Philippine soybean meal (SBM) imports this year would go up by 5.45 percent to a record-high of 2.9 million metric tons (MMT) due to the continuous expansion of the livestock and poultry sectors, according to a Global Agricultural Information Network (Gain) report.
The Gain report, which was prepared by the United States Department of Agriculture-Foreign Agricultural Service (USDA-FAS) in Manila, noted that the forecast is higher by 15,000 metric tons (MT) than the 2.75 MMT recorded in 2017.
“Driven by strong feed demand from the expanding domestic hog and poultry industries, SBM imports are forecast to reach a record 2.9 million tons in marketing year [MY] 18/19,” the report read.
The Gain report noted the United States will remain as the top exporter of SBM to the Philippines, as “less competition” is expected from competitor Argentina, which is currently grappling with drought.
“According to US Customs data, Philippine SBM imports from the United States reached $747 million in 2017, the highest ever, making the country the largest market in the world for US,” it added.
The USDA-FAS in Manila estimated that the Philippines’s total SBM demand this year to grow 3.4 percent to 3 MMT, from last year’s 2.9 MMT.
“SBM demand is expected to increase through MY 18/19 as local livestock and poultry raisers capitalize on growing consumption of meat and meat products [the by-product of an expanding economy],” it said. “MY 18/19 SBM demand is forecast to grow 100,000 tons from the previous MY reaching 3 million tons.”
Local SBM production is expected to remain flat for the third consecutive year at 126,000 MT, bringing total supply for 2018 at 3.291 MMT, which is beyond the 3-MMT estimated full-year demand. The Gain report noted SBM stocks at the end of 2018 would be at 291,000 MT.
“Local SBM production remains insignificant relative to overall supply and the industry is dependent on imports,” it added.
The Gain report also projected that the country’s soy bean oil (SBO) imports this year would reach a three-year high of 40,000 MT.
Total Philippine SBO consumption this year is expected to increase by 7.69 percent to 70,000 MT due to a flourishing retail food industry, according to the Gain report.

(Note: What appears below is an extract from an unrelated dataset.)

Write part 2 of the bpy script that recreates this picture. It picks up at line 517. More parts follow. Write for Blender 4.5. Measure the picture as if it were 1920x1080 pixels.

“SBO is mainly used for mayonnaise and salad dressings, and the local industry does not consider it to be a complete CNO [coconut oil]substitute,” it added. “Food use of SBO is minimal relative to overall edible-oil usage.”
The Gain report indicated that local SBO production would remain flat at 30,000 MT. “Philippine SBO production continues to be insignificant relative to overall Philippine vegetable-oil production and is supported largely by imported beans.”
It also noted Philippine soybean imports in 2018 would expand by 3.85 percent to 270,000 MT, from the previous year’s 260,000 MT. The report noted this is due to the increasing preference of livestock farmers for full-fat soybean, which is cheaper.
“Overall soybean imports are projected to increase to 260,000 tons in MY 17/18 with the majority coming from the United States,” it read. “US beans, however, may face stiff competition from Brazil due to a bumper crop and more-favorable prices.”